_Exercise task:_ Reproduce the listing below exactly, beginning with its first line and ending with the line that holds "SC.camera = cam"; pictures are not part of the copy.
***** Material provided
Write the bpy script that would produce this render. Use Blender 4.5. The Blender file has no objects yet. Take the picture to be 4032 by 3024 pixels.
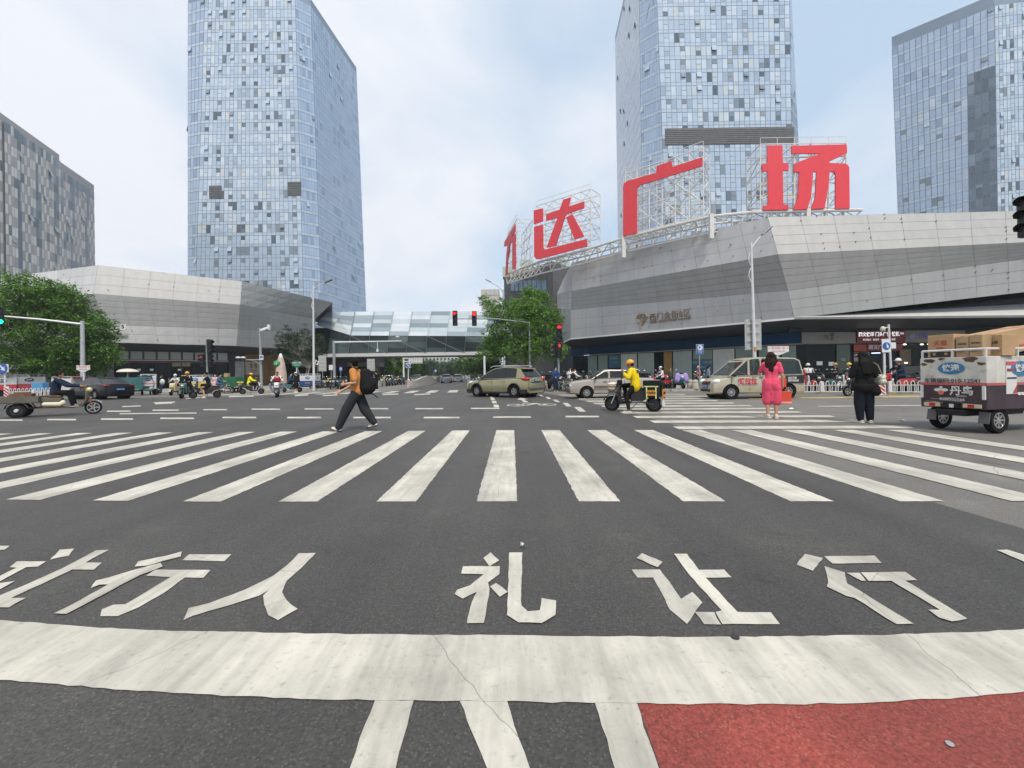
import bpy, bmesh, math, random
from mathutils import Vector, Matrix, Euler
rnd = random.Random(7)
SC = bpy.context.scene
COL = SC.collection
PI = math.pi
rad = math.radians

# ---------------------------------------------------------------- camera
FX, CX, CY, CAMH, ROLL = 1700.0, 2016.0, 1475.0, 1.25, rad(0.82)
cr, sr = math.cos(ROLL), math.sin(ROLL)
cam_d = bpy.data.cameras.new('camera')
cam = bpy.data.objects.new('camera', cam_d)
COL.objects.link(cam)
cam.matrix_world = Matrix(((cr, sr, 0, 0), (0, 0, -1, 0), (-sr, cr, 0, CAMH), (0, 0, 0, 1)))
cam_d.sensor_width = 36.0
cam_d.lens = 36.0 * FX / 4032.0
cam_d.shift_y = -(1512.0 - CY) / 4032.0
cam_d.clip_start = 0.1
cam_d.clip_end = 3000
SC.camera = cam

# ---------------------------------------------------------------- sky, sun, exposure
SUN_EL, SUN_AZ = rad(58), rad(158)      # azimuth measured clockwise from +Y
w = bpy.data.worlds.new('World'); SC.world = w; w.use_nodes = True
nt = w.node_tree; nt.nodes.clear()
def N(t, typ, **kw):
    n = t.nodes.new(typ)
    for k, v in kw.items(): setattr(n, k, v)
    return n
def L(t, a, b): t.links.new(a, b)
sky = N(nt, 'ShaderNodeTexSky', sky_type='NISHITA', sun_disc=False, sun_elevation=SUN_EL, sun_rotation=SUN_AZ)
sky.air_density = 1.0; sky.dust_density = 0.6; sky.ozone_density = 3.0
tc = N(nt, 'ShaderNodeTexCoord'); sx = N(nt, 'ShaderNodeSeparateXYZ'); L(nt, tc.outputs['Generated'], sx.inputs[0])
ad = N(nt, 'ShaderNodeMath', operation='ADD'); L(nt, sx.outputs['Z'], ad.inputs[0]); ad.inputs[1].default_value = 0.22
mx = N(nt, 'ShaderNodeMath', operation='MAXIMUM'); L(nt, ad.outputs[0], mx.inputs[0]); mx.inputs[1].default_value = 0.08
dx = N(nt, 'ShaderNodeMath', operation='DIVIDE'); L(nt, sx.outputs['X'], dx.inputs[0]); L(nt, mx.outputs[0], dx.inputs[1])
dy = N(nt, 'ShaderNodeMath', operation='DIVIDE'); L(nt, sx.outputs['Y'], dy.inputs[0]); L(nt, mx.outputs[0], dy.inputs[1])
cb = N(nt, 'ShaderNodeCombineXYZ'); L(nt, dx.outputs[0], cb.inputs[0]); L(nt, dy.outputs[0], cb.inputs[1])
mp = N(nt, 'ShaderNodeMapping'); L(nt, cb.outputs[0], mp.inputs[0])
mp.inputs['Location'].default_value = (3.1, 0.35, 0.0); mp.inputs['Scale'].default_value = (1.1, 0.8, 1)
no = N(nt, 'ShaderNodeTexNoise'); L(nt, mp.outputs[0], no.inputs['Vector'])
no.inputs['Scale'].default_value = 1.25; no.inputs['Detail'].default_value = 7; no.inputs['Roughness'].default_value = 0.52; no.inputs['Distortion'].default_value = 0.25
lf = N(nt, 'ShaderNodeMath', operation='MULTIPLY_ADD'); L(nt, sx.outputs['X'], lf.inputs[0]); lf.inputs[1].default_value = -0.20; L(nt, no.outputs['Fac'], lf.inputs[2])
rp = N(nt, 'ShaderNodeValToRGB'); L(nt, lf.outputs[0], rp.inputs[0])
rp.color_ramp.elements[0].position = 0.32; rp.color_ramp.elements[0].color = (.05, .05, .05, 1)
rp.color_ramp.elements[1].position = 0.63; rp.color_ramp.elements[1].color = (1, 1, 1, 1)
hz = N(nt, 'ShaderNodeMapRange'); L(nt, sx.outputs['Z'], hz.inputs[0])
hz.inputs[1].default_value = 0.0; hz.inputs[2].default_value = 0.30; hz.inputs[3].default_value = 0.75; hz.inputs[4].default_value = 0.0
mxf = N(nt, 'ShaderNodeMath', operation='MAXIMUM'); L(nt, rp.outputs[0], mxf.inputs[0]); L(nt, hz.outputs[0], mxf.inputs[1])
mix = N(nt, 'ShaderNodeMix', data_type='RGBA'); L(nt, mxf.outputs[0], mix.inputs['Factor'])
veil = N(nt, 'ShaderNodeMix', data_type='RGBA'); veil.inputs['Factor'].default_value = .78; L(nt, sky.outputs[0], veil.inputs['A']); veil.inputs['B'].default_value = (3.45, 4.4, 5.35, 1)     # thin high veil, then thicker cloud
L(nt, veil.outputs['Result'], mix.inputs['A']); mix.inputs['B'].default_value = (5.2, 5.36, 5.75, 1)
bg = N(nt, 'ShaderNodeBackground'); bg.inputs['Strength'].default_value = 0.15; L(nt, mix.outputs['Result'], bg.inputs['Color'])
ow = N(nt, 'ShaderNodeOutputWorld'); L(nt, bg.outputs[0], ow.inputs['Surface'])
sun_d = bpy.data.lights.new('sun', 'SUN'); sun_d.energy = 2.9; sun_d.angle = rad(10); sun_d.color = (1, .91, .78)
sun = bpy.data.objects.new('sun', sun_d); COL.objects.link(sun)
sdir = Vector((math.sin(SUN_AZ) * math.cos(SUN_EL), math.cos(SUN_AZ) * math.cos(SUN_EL), math.sin(SUN_EL)))
sun.rotation_euler = sdir.to_track_quat('Z', 'Y').to_euler()
SC.view_settings.view_transform = 'Standard'; SC.view_settings.look = 'None'
SC.view_settings.exposure = 0.24; SC.view_settings.gamma = 1.0
SC.cycles.max_bounces = 6; SC.cycles.transparent_max_bounces = 12; SC.cycles.caustics_reflective = False; SC.cycles.caustics_refractive = False

# ---------------------------------------------------------------- photo pixel -> place helpers
def ray(px, py):
    u = (px - CX) / FX; v = (CY - py) / FX
    return Vector((u * cr + v * sr, 1.0, -u * sr + v * cr))
def at(px, py, d):
    r = ray(px, py); return Vector((r.x * d, d, CAMH + r.z * d))
def gnd(px, py, z=0.0):
    r = ray(px, py); d = (z - CAMH) / r.z
    return Vector((r.x * d, d, z))
def base(px, d, z=0.0):
    u = (px - CX) / FX; v = ((z - CAMH) / d + u * sr) / cr
    return Vector(((u * cr + v * sr) * d, d, z))
def on_plane(px, py, A, B):
    # vertical plane through ground points A, B
    r = ray(px, py); n = Vector((B.y - A.y, -(B.x - A.x), 0))
    t = n.dot(Vector((A.x, A.y, 0))) / n.dot(r)
    return Vector((r.x * t, r.y * t, CAMH + r.z * t))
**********
_Written solution:_
Write the bpy script that would produce this render. Use Blender 4.5. The Blender file has no objects yet. Take the picture to be 4032 by 3024 pixels.
import bpy, bmesh, math, random
from mathutils import Vector, Matrix, Euler
rnd = random.Random(7)
SC = bpy.context.scene
COL = SC.collection
PI = math.pi
rad = math.radians

# ---------------------------------------------------------------- camera
FX, CX, CY, CAMH, ROLL = 1700.0, 2016.0, 1475.0, 1.25, rad(0.82)
cr, sr = math.cos(ROLL), math.sin(ROLL)
cam_d = bpy.data.cameras.new('camera')
cam = bpy.data.objects.new('camera', cam_d)
COL.objects.link(cam)
cam.matrix_world = Matrix(((cr, sr, 0, 0), (0, 0, -1, 0), (-sr, cr, 0, CAMH), (0, 0, 0, 1)))
cam_d.sensor_width = 36.0
cam_d.lens = 36.0 * FX / 4032.0
cam_d.shift_y = -(1512.0 - CY) / 4032.0
cam_d.clip_start = 0.1
cam_d.clip_end = 3000
SC.camera = cam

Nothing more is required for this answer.